Languages No Barrier for Wilmington Grad

June 13, 2018 | Posted in Language

[Original story by New Castle News]
[Source: http://www.ncnewsonline.com/news/languages-no-barrier-for-wilmington-grad/article_295b5a68-6aa0-11e8-ac9c-0bace9390bfb.html]

As a seventh-grader, Emily Herman decided to learn every language in the world.

She and a neighbor mastered saying “hello” in 13 of them before realizing the impossibility of the goal.

Although she didn’t complete her daunting task, Herman did discover a love of language.

In the years since, Herman, who graduates June 8 from Wilmington High School, found she had a natural knack for foreign tongues, and for helping others learn.

Starting formal classes her freshman year, Herman found Spanish “ridiculously easy.” So, she added French at Wilmington as well as German and advanced Spanish classes at Westminster College.

During her junior year, when Herman learned Wilmington Elementary’s English as a second language, or ESL, class was English only, she set her sights on providing lessons in Spanish for the students.

“I’d written a paper and done research on the benefits of using both languages in the classroom.
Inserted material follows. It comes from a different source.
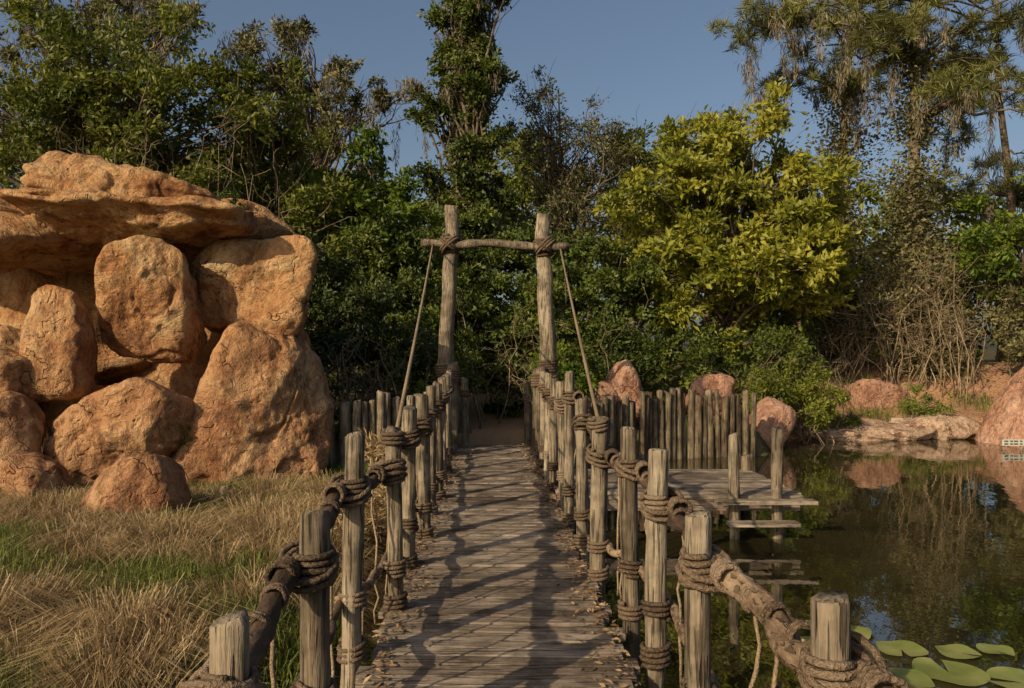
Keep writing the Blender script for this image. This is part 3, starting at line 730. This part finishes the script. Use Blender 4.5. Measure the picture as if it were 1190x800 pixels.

Using English only discourages their native language and diminishes a part of their identity,” explained Herman, who helped three youngsters who spoke only Spanish as well as another whose first language is English but who wanted to learn Spanish.

Working each day, for anywhere from 30 minutes to two hours, Herman provided her young charges with creative language lessons using games, puzzles and stories. Together, they’ve written books and worked on math problems. Origami and a lesson on Helen Keller complete with Braille found their way into the lesson plans Herman created herself.

“They’re doing well. It’s a good environment for them,” Herman said, crediting the elementary’s ESL teacher Tawnee Hunter and high school language teacher Mary Beth Acker for their help.

Wilmington guidance counselor Taryn Powell called Herman “a true leader and success story of what hard work can do.”

Putting more than 150 hours into the ESL program over her junior and senior years allowed Herman to skip a level of Spanish.

“I got out of Spanish to do even more Spanish,” laughed Herman who plans to major in Spanish and French at Penn State University after taking a semester off to pursue internship possibilities while staying with her grandmother in Staten Island, N.Y., where she spends every summer. Although she’s not 100 percent certain, Herman sees herself becoming a teacher or translator.

Back at Wilmington, her friend, rising senior Zoe Brown, plans to follow in Herman’s footsteps, helping in the ESL classroom.

“People might not realize it, but there is a pocket of people here in New Wilmington for whom English is a second language,” Brown said. “Working with the kids in their own language helps them destress a little.”

Herman has also offered to continue helping as much as possible.

“Not only are (the students) learning, it’s a way for us to learn from them, too,” she said. “Language is a big part of a person’s culture. Not letting someone use their native language, to me, I just don’t think that’s right.”